Sgt. Michael Harvey has been with the local RCMP detachment for several years, and he does agree there is a high level of drug-related activity in the region.

"It is a crime-rich area here," he said. "When you're talking about organized crime like we know we have in relation to marijuana grows, we know the groups are able to finance themselves pretty well.

"It's very attractive to them."

Harvey said since the beginning of the year, regional police forces have seized about 400 kilograms of marijuana and more than $1.3 million in a series of contraband-related busts.

"The money is almost entirely for marijuana buys," said Harvey. "( The money ) is coming north, and we know what it's being used for - to buy the marijuana that will be shipped south."

Harvey said while it's unclear how much of the U.S.-bound product is actually grown in the Cornwall area, most of the dope is packaged in Quebec.

"We know it's packaged in Montreal because we recognize the air-tight, sealed bags," he said. "It's quite probable the marijuana is being grown in Ontario and taken to Montreal to be packaged."

Harvey pointed to the fact two men charged in relation to Friday's grow-op - [Name redacted], 31, and [Name redacted], 21 - have been identified as being from the Montreal area as an indication of cross-border operations.

He also said it's no surprise to anyone the Cornwall area is a prime location for criminals looking to transport marijuana across to the United States.

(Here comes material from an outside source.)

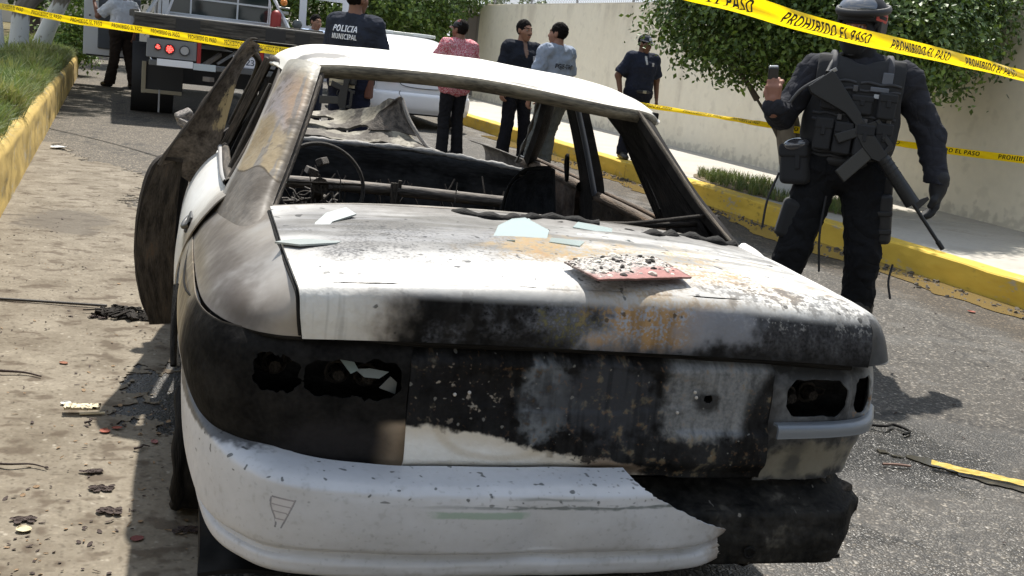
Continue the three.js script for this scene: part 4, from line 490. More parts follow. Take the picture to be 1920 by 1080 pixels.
const pillarR = part(car, 'rear_pillar', panel(grid(cpRowsR), 30, 40, .03), dk, { label: 'black right rear pillar' });
part(pillarR, 'weld_flange', tube(cpRowsR.map(r => [r[4][0] + .002, r[4][1] + .006, r[4][2] + .008]), .006, 6), ironMat(11, [.07, .06, .05], [.24, .2, .15]));
part(pillarR, 'inner_panel', panel(grid([[[.5, 1.19, -1.24], [.5, 1.18, -1.42], [.5, 1.19, -1.55]], [[.55, 1.06, -1.1], [.545, 1.06, -1.22], [.545, 1.07, -1.33]], [[.6, .93, -.92], [.6, .93, -1.1], [.6, .93, -1.2]], [[.63, .8, -.72], [.63, .8, -.98], [.63, .8, -1.12]]]), 12, 20, .01), dk);
// right side: centre pillar, front pillar, window rails, door cards
const sideR = (name, label, geo, m) => part(car, name, geo, m, label ? { label } : undefined);
{ const b = sideR('centre_pillar', 'black right centre pillar', panel(grid([[[.55, 1.2, -1.97], [.555, 1.2, -2.06], [.56, 1.2, -2.15]], [[.62, 1.03, -1.98], [.625, 1.03, -2.07], [.63, 1.03, -2.17]], [[.69, .84, -2.0], [.695, .84, -2.1], [.7, .84, -2.21]], [[.72, .6, -2.02], [.725, .6, -2.12], [.73, .6, -2.23]]]), 8, 24, .04), dk);
  part(b, 'trim_edge', tube([[.545, 1.2, -1.955], [.612, 1.03, -1.965], [.685, .84, -1.99]], .011, 6), mat(.09, .1, .12, .3)); part(b, 'belt_anchor', tube([[.625, .97, -2.2], [.64, .93, -2.25], [.645, .88, -2.24], [.632, .87, -2.19]], .008, 6, 20, true), BLACK); }
{ const a = sideR('front_pillar', 'right windscreen pillar', panel(grid([[[.5, 1.19, -2.24], [.53, 1.19, -2.27], [.545, 1.17, -2.34]], [[.58, 1.04, -2.55], [.61, 1.04, -2.57], [.625, 1.03, -2.64]], [[.66, .87, -2.92], [.69, .87, -2.95], [.71, .86, -3.02]]]), 8, 24, .04), dk);
  part(a, 'screen_edge', tube([[.49, 1.18, -2.25], [.565, 1.03, -2.57], [.59, .97, -2.7], [.64, .85, -2.96]], t => .007 + .004 * Math.sin(t * 20), 6), ironMat(14, [.12, .11, .1], [.4, .38, .34])); }
sideR('window_divider', null, bar([.585, 1.11, -1.5], [.7, .83, -1.33], .022, .03), dk);
{ const r = sideR('door_rail', 'bronze burnt rail of the right rear door', merge([tube([[.7, .835, -2.0], [.7, .83, -1.6], [.69, .82, -1.2], [.66, .82, -.95]], .02, 8), tube([[.735, .85, -2.0], [.735, .845, -1.55], [.725, .835, -1.15]], .009, 6)]), BRONZE);
  part(r, 'inner_card', panel((u, v) => [.71 + .02 * v + .012 * fbm(u * 9, v * 6, 2), lerp(.82, .3, v), lerp(-2.02, -.95, u)], 20, 12, .02), ironMat(15, [.02, .017, .015], [.1, .075, .055])); }
{ const r = sideR('door_rail', 'bronze burnt rail of the right front door', merge([tube([[.7, .85, -3.0], [.7, .85, -2.6], [.7, .845, -2.2]], .022, 8), tube([[.74, .868, -3.0], [.74, .866, -2.6], [.74, .86, -2.2]], .009, 6)]), BRONZE);
  part(r, 'inner_card', panel((u, v) => [.71 + .02 * v + .015 * fbm(u * 9, v * 6, 7), lerp(.84, .3, v), lerp(-3.05, -2.22, u)], 20, 12, .02), ironMat(16, [.02, .017, .015], [.11, .08, .06])); }
sideR('body_side', 'right flank of the wreck', panel(grid([[[.73, .86, -3.2], [.74, .84, -2.2], [.72, .82, -1.0]], [[.82, .74, -3.3], [.835, .74, -2.2], [.825, .73, -1.0]], [[.83, .55, -3.4], [.85, .55, -2.2], [.845, .55, -1.3]], [[.8, .22, -3.4], [.82, .22, -2.2], [.82, .22, -1.3]]]), 20, 12, .004), paintMat((u, v) => [.8, 1 - v, u * 2], 256, 256, sidePaintR, { bump: 0 }));

// --- left side: rear door (shut), front door (ajar, warped)
const sideCols = z => [[-.722, .9, z], [-.79, .845, z], [-.842, .76, z], [-.868, .65, z], [-.872, .52, z], [-.85, .34, z], [-.815, .21, z]];
const doorP = (() => { const g = grid([-2.1, -1.8, -1.5, -1.2, -.95].map((z, i) => sideCols(z).map(p => [p[0] + .012 * Math.max(0, i - 2), p[1] + .004 * i, p[2]]))); return (u, v) => g(v, u); })();
const seamZ = y => -1.36 + .34 * ss(.5, .86, y) + .02; // rear edge of the door, swept over the wheel arch
const doorPaint = (x, y, z) => { const n = fbm(x * 5, y * 5, z * 5, 4), f = fbm(x * 40, y * 40, z * 40, 3); let c = dirtyWhite(x, y, z); c = mix3(c, [0.4, 0.37, 0.31], ss(-1.32, -1.1, z + n * .1) * .7); c = mix3(c, [0.14, 0.12, 0.1], ss(-1.2, -1.0, z + n * .12 + f * .04) * .8); c = mix3(c, [0.5, 0.46, 0.4], ss(.1, .5, n) * .5); c = mix3(c, [0.16, 0.14, 0.12], blot(z, y, -1.12, .74, .1, .05, .5, n + f * .4) * .7); return [...c, .4 + .2 * f, .5 + .2 * f]; };
const rearDoor = part(car, 'rear_door', panel(doorP, 50, 50, .004, (u, v, p) => Math.min(seamZ(p[1]) - p[2], arch(p) - .01)), paintMat(doorP, 512, 512, doorPaint, { bump: 0 }), { label: 'white left rear door, shut' });
part(rearDoor, 'door_handle', merge([tube([[-.835, .77, -1.17], [-.85, .757, -1.2], [-.85, .754, -1.28], [-.838, .765, -1.31]], .008, 8), tf(rbox(.012, .05, .11, .005), -.838, .765, -1.24, 0, 0, -.35)]), mat(.035, .035, .035, .5));
part(rearDoor, 'window_frame', merge([tube([[-.735, .905, -1.13], [-.665, 1.04, -1.2], [-.605, 1.18, -1.38], [-.585, 1.225, -1.5], [-.585, 1.232, -1.7], [-.59, 1.232, -2.0]], .012, 7), bar([-.62, 1.17, -1.42], [-.735, .9, -1.33], .012, .02), tube([[-.735, .905, -1.1], [-.735, .91, -1.5], [-.73, .905, -2.05]], .014, 7), bar([-.595, 1.23, -2.04], [-.735, .89, -2.07], .05, .03)]), IRON2);
part(rearDoor, 'sill_strip', tube([[-.745, .905, -1.12], [-.75, .9, -1.3], [-.748, .905, -2.0]], .009, 6), mat(.32, .31, .3, .5));
part(car, 'seat_belt_post', merge([tube([[-.56, 1.19, -1.36], [-.62, 1.02, -1.2], [-.69, .86, -1.14]], .02, 7), tf(rbox(.05, .035, .05, .008), -.68, .93, -1.16, .3, .3)]), IRON2);
const fd = part(car, 'front_door', panel((() => { // hinge edge first
  const g = grid([[-3.1, 0], [-2.75, .045], [-2.4, .095], [-2.08, .135], [-2.0, .13]].map(([z, o]) => [[-.745, .9, z], [-.81, .845, z], [-.85, .75, z], [-.87, .62, z], [-.872, .47, z], [-.86, .33, z], [-.83, .22, z]].map((p, k) => [p[0] - o - .03 * (o > .1 ? [-.05, 0.4, .6, .5, .4, .1, -.1][k] : 0), p[1] + (o > .1 ? [-.05, 0, 0, 0, 0, 0, .03][k] : 0), p[2]]))); return (u, v) => { const p = g(u, v); p[0] += .008 * fbm(p[1] * 5, p[2] * 5, 2, 3); return p; }; })(), 30, 40, .012, null), ironMat(21, [.014, .013, .012], [.055, .046, .038]), { label: 'blackened left front door, warped and ajar' });
part(fd, 'inner_shell', panel(grid([[-3.05, 0], [-2.7, .045], [-2.35, .095], [-2.03, .13]].map(([z, o]) => [[-.7, .88, z], [-.71, .8, z], [-.735, .65, z], [-.74, .45, z], [-.735, .25, z]].map(p => [p[0] - o, p[1], p[2]]))), 24, 16, .006, (u, v, p) => Math.min(oct(p[2], p[1], -2.6, .6, .22, .1, .04), oct(p[2], p[1], -2.2, .42, .08, .08, .03))), ironMat(22, [.012, .011, .01], [.06, .045, .035]));
part(fd, 'edge_flange', panel(grid([[[-.872, .86, -2.02], [-.95, .85, -2.0]], [[-.885, .65, -2.02], [-1.0, .68, -1.99]], [[-.885, .47, -2.02], [-1.012, .47, -1.99]], [[-.87, .24, -2.03], [-.96, .24, -2.0]]]), 6, 24, .004), ironMat(23, [.02, .018, .015], [.08, .065, .05]));
const frameL = [[-.95, .82, -2.0], [-.905, .9, -2.0], [-.86, .965, -2.02], [-.79, 1.08, -2.06], [-.735, 1.17, -2.1], [-.69, 1.245, -2.14], [-.655, 1.285, -2.16]];
part(fd, 'window_frame', panel(grid(frameL.map((p, i) => { const w = .055 + .05 * ss(0, 3, 4 - i) + .02 * Math.sin(i); return [[p[0], p[1], p[2]], [p[0] + w * .55, p[1] - w * .25, p[2] - .025], [p[0] + w, p[1] - w * .5, p[2] - .02]]; })), 10, 50, .008, (u, v, p) => .96 - .6 * Math.max(0, v - .86) / .14 * u - (v > .97 ? u * .9 : 0) - u * .1), paintMat((u, v) => [u, v, 0], 128, 512, (x, y) => { const n = fbm(x * 3, y * 14, 4, 4), f = fbm(x * 14, y * 60, 3, 3); let c = mix3([.035, .028, .022], [.16, .13, .1], clamp(.45 + n * .8 + f * .4)); c = mix3(c, [.4, .3, .14], blot(x, y, .9, .5, .35, .09, .4, n + f * .3) * .8); return [...c, .55, .5 + .5 * f]; }));
part(fd, 'frame_edge', tube(frameL.map(p => [p[0] - .003, p[1] + .004, p[2] + .002]).concat([[-.635, 1.29, -2.15]]), t => .007 + .002 * Math.sin(t * 30), 6), IRON2);
part(fd, 'front_frame', tube([[-.69, .91, -2.95], [-.66, 1.02, -2.7], [-.625, 1.14, -2.45], [-.62, 1.21, -2.3], [-.655, 1.25, -2.17]], .013, 7), IRON); part(fd, 'belt_rail', tube([[-.8, .88, -2.9], [-.84, .88, -2.5], [-.93, .85, -2.05]], .012, 7), IRON);
part(fd, 'mirror_stub', merge([bar([-.79, .86, -2.9], [-.9, .9, -2.95], .07, .03), tf(rbox(.075, .06, .05, .012), -.885, .915, -2.96, .3, .4, .5), bar([-.86, .86, -2.93], [-.89, .74, -2.98], .05, .012), bar([-.9, .93, -2.95], [-.85, .8, -2.93], .02, .03)]), ironMat(24, [.05, .045, .04], [.38, .34, .3]));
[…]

"This is the spot for all sorts of contraband products to cross the border," said Harvey. "We know there is a network of smugglers working in the area, and we are seeing more and more incidents involving dangerous activity all the time."

Police say more than half of all the marijuana seized in Canada in 2004 was produced in Quebec. During that year, officers seized 1,500,000 plants across the country, 761,000 of which came from Quebec.

In Ontario, officers took 256,000 plants, while in British Columbia the seizures were in the area of about 458,000 plants.

"We don't have all the numbers for 2005 yet, but there's no doubt it will be even higher," said RCMP Sgt. Denis Pelletier, co-ordinator of the force's marijuana grow-op unit. "I would say we'll be looking at close to 2 million plants for 2005."

With an increase in product comes an increase in the amount of crime with which a number of police forces must contend.

"The profit for these groups is enormous, and it's growing," said Henry. "That's why organized crime is growing. It's a significant problem."

"We have certainly seen a dramatic increase in this type of activity across Ontario."